My two were enough for me!”
But the first lady,
my old lady,
said,
“I had nine, but mine are all still alive.”
And I looked at her
and she at me
And marvelled that she heard the space.
Even though there is no space for her.
So I nodded. Thank you.
Without a word.
And then,
quite by accident,
I laughed and said,
“Nine! How did you manage nine?”
And she smiled and said,
practised as I also am,
“It was fine. Lovely. You get used to it.”

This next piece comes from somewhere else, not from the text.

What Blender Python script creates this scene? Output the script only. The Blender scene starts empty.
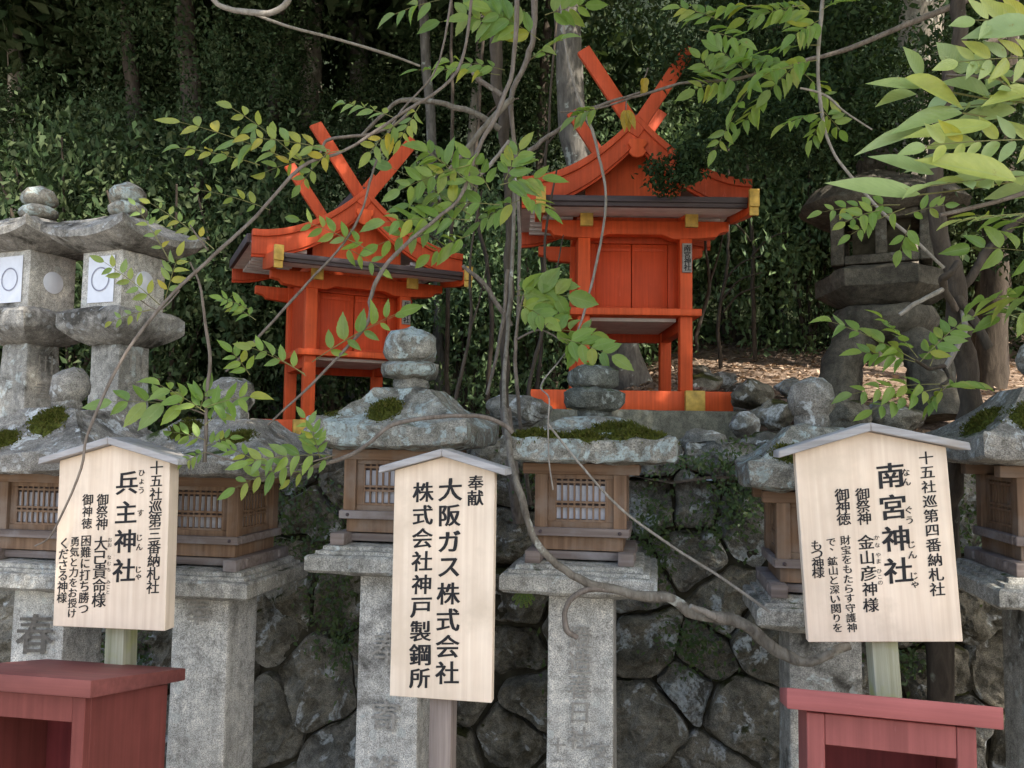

And that is how we say the wrong thing at times.
Even when we know.
Even when we know better.
I'm back to making honest mistakes.
Well meant.
Mistakes.
I think it means I healed but didn't improve.
Ah well.
Hannah F says
Random thoughts: this is very well-written; I want to be that old lady, noticing things; I am very tired and emotional and reading this and seeing the photo with the space for Freddie is going to make me cry so it’s probably time for me to go to bed; I am thinking of you and your littlest boy and hoping he is better very soon xx
Jeanette says
Like Hannah, this post made me cry. I’ve had similar conversations, very similar.
Hope Bene is feeling better. x
kat @ slugs says
tears here too. Beautiful post.
Kelly says
This is lovely, and I’ve met those wise older ladies, and they are special indeed. I am being thick here I know, but I don’t see how you made a mistake, and now I’m worried that I’m insensitive….what have in missed here?
Molly @ Mother's Always Right says
Beautiful Merry. You have such a power with your words. xxx
Midlife Singlemum says
This is a wonderful post. Very well done.